Family Court – A big, messy picture throughout the
state
It's supposed to be a place where ripped families are
mended, where the most personal kinds of wounds are healed.
It's New York's Family Court, and its mending mission is
still carried out in the adversarial setting of a courtroom. Often, there's
more than one party squaring off.
It's not as cut and dried as civil court, where property's
divided, where a judge or a jury decides if the guy who slipped on the
sidewalk is due any money or if he needs to be sent packing.
It's not as black and white as criminal court, where a jury
works with a short menu: Guilty or not guilty.
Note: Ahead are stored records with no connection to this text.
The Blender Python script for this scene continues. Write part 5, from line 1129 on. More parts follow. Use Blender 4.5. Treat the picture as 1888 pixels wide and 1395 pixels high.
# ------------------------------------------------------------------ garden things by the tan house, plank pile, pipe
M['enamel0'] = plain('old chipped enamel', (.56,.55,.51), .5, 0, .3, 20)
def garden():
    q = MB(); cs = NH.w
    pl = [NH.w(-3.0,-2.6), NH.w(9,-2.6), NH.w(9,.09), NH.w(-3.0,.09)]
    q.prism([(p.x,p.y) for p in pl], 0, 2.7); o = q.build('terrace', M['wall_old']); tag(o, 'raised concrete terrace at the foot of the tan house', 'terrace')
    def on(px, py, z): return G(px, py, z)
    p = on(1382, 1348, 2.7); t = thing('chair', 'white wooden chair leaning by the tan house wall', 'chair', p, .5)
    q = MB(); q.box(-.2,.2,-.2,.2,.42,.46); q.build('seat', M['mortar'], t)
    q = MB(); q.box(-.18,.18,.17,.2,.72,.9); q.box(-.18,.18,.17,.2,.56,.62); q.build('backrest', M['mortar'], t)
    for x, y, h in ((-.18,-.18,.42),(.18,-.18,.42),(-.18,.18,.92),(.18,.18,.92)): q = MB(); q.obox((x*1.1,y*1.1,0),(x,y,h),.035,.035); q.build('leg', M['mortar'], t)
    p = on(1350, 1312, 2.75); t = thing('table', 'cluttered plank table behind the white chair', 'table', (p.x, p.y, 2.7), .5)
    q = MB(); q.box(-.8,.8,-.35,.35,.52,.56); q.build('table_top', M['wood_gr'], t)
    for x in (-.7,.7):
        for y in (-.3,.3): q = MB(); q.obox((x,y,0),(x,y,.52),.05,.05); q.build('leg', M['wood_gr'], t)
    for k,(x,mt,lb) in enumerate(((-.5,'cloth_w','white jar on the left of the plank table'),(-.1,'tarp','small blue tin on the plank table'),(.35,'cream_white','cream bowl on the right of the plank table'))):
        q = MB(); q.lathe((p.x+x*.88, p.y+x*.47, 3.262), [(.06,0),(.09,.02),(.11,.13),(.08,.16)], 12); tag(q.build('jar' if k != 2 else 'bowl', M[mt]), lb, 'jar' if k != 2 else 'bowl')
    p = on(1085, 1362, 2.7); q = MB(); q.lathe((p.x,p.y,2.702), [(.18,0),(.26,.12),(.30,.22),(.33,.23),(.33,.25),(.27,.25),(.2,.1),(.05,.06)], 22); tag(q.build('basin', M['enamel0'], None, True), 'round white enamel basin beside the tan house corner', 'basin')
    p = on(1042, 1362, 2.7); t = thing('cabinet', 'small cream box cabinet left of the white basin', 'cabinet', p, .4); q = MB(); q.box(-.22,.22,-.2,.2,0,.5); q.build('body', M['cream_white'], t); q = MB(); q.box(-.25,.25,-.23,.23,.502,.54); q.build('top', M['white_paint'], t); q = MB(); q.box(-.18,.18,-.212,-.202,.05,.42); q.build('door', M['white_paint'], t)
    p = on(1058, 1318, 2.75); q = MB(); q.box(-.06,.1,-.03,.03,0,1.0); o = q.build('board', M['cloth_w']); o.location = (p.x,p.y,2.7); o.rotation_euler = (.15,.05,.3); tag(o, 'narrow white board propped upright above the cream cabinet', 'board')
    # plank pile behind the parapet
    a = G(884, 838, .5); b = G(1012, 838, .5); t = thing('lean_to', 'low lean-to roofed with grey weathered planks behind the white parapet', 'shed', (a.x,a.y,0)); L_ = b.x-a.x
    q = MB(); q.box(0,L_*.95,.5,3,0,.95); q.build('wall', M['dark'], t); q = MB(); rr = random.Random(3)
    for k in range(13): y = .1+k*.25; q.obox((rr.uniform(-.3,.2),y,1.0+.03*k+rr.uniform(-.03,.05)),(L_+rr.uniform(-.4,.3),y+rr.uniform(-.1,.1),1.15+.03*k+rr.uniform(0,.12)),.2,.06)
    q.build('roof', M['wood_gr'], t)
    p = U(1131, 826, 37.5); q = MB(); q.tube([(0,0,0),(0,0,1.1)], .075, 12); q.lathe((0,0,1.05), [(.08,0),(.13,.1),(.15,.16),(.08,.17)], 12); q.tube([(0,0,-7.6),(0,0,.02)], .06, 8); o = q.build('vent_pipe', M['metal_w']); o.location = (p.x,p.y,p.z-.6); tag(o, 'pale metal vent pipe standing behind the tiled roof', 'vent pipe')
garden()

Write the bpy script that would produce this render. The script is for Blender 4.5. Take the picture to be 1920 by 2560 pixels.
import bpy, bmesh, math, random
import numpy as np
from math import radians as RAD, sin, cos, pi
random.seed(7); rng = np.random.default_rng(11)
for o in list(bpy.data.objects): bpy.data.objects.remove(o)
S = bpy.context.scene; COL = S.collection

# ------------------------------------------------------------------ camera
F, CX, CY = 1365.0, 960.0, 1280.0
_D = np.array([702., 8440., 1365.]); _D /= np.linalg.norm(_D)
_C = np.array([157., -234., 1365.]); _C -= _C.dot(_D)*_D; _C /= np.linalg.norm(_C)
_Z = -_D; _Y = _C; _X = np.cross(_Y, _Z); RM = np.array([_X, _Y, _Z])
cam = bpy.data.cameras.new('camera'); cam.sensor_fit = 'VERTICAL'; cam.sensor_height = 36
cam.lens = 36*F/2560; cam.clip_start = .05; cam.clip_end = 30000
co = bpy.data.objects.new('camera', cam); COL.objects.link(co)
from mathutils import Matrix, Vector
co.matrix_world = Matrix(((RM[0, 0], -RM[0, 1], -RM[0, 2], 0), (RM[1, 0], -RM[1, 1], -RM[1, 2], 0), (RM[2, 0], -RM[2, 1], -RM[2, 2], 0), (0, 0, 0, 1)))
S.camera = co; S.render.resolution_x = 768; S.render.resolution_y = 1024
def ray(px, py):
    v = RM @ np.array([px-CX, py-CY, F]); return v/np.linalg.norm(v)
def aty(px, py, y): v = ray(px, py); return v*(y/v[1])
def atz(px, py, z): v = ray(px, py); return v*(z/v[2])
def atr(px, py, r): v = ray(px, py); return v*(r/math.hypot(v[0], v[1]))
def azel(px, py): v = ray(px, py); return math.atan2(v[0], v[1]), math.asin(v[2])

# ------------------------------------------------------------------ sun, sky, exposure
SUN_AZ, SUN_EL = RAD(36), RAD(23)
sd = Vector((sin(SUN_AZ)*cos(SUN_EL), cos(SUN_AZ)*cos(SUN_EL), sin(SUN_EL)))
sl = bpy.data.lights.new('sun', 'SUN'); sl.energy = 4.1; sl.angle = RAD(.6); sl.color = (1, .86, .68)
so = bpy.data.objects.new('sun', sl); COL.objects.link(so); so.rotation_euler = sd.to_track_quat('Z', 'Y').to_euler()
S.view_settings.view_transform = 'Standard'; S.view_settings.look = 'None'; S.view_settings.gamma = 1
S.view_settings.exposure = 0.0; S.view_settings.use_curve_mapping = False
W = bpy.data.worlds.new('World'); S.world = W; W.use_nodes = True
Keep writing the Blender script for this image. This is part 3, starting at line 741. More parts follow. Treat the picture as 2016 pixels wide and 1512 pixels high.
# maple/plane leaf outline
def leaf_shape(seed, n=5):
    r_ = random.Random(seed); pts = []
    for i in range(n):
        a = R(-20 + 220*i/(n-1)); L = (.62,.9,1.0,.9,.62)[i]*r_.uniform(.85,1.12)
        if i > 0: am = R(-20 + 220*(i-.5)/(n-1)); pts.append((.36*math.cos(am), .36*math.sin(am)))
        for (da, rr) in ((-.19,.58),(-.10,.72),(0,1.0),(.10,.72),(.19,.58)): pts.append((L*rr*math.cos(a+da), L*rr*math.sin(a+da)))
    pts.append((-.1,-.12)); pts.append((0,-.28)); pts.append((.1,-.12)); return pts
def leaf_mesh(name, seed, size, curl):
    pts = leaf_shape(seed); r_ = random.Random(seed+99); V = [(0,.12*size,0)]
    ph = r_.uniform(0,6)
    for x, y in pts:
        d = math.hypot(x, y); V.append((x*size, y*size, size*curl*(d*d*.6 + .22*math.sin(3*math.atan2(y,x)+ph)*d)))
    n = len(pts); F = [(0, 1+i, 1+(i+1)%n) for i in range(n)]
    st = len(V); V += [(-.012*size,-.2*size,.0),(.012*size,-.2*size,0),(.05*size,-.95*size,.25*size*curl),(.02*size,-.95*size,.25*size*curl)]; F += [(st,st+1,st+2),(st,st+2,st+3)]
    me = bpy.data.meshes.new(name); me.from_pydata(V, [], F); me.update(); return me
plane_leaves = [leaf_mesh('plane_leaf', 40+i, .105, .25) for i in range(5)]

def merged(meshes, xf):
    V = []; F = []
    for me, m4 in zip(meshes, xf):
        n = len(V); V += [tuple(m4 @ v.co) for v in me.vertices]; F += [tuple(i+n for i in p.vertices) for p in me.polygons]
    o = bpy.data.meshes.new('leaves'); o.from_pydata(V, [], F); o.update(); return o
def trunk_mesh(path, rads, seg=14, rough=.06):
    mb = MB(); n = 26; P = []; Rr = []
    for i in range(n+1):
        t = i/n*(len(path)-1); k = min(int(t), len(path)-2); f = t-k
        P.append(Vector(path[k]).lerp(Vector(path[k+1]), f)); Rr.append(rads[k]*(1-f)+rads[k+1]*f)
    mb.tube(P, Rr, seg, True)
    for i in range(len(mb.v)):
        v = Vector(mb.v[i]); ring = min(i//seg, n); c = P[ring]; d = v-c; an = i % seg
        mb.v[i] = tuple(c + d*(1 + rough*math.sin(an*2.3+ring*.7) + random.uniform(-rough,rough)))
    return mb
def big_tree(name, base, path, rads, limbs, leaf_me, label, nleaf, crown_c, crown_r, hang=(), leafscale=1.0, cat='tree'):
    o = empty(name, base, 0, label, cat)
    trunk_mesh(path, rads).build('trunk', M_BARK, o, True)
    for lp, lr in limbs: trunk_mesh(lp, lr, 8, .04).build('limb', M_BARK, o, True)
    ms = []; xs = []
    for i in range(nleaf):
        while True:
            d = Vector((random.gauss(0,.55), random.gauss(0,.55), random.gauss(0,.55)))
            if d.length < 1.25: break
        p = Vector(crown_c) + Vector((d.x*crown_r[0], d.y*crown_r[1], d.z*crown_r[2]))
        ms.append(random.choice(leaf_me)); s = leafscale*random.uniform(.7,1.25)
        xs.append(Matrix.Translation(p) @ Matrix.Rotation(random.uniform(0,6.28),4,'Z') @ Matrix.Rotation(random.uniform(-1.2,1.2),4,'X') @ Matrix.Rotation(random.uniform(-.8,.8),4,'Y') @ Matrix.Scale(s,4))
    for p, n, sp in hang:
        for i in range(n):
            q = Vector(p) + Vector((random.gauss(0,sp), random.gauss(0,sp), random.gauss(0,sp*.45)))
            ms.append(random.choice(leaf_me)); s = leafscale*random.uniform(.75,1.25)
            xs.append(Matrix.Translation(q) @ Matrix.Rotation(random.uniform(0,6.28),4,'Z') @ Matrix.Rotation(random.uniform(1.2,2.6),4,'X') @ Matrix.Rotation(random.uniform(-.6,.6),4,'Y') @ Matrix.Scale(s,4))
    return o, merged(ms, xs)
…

And it's failing the people who show up in the hope of
sorting out their lives.
"Despite the high hopes accompanying its creation, the
Family Court, in the opinion of most observers, has failed to fulfill its
promise." That sentence appears in a 1983 edition of the Family Court Act
– the law that created Family Court in 1962.
The author was Douglas Besharov, and he knows a few things
about family justice. He helped create Family Court. He was the first director
of the National Center on Child Abuse and Neglect.
There isn't a single reason for the failure Besharov
describes. People lead more complicated lives than they did in 1962. Back
then, no one had heard of the term "latchkey kid." A family was
Ozzie and Harriet and their happy marriage and their two happy kids.
Back then, domestic violence wasn't something that was
talked about beyond the confines of a home.
Back then, Orange County was three small cities and lots of
cows.
It's now an urban county of more than 350,000, a
full-fledged New York commuter suburb – one of the few counties in the state
that's actually growing.
And the crisis of Family Court here is a reflection of the
big, messy picture of Family Court all through New York.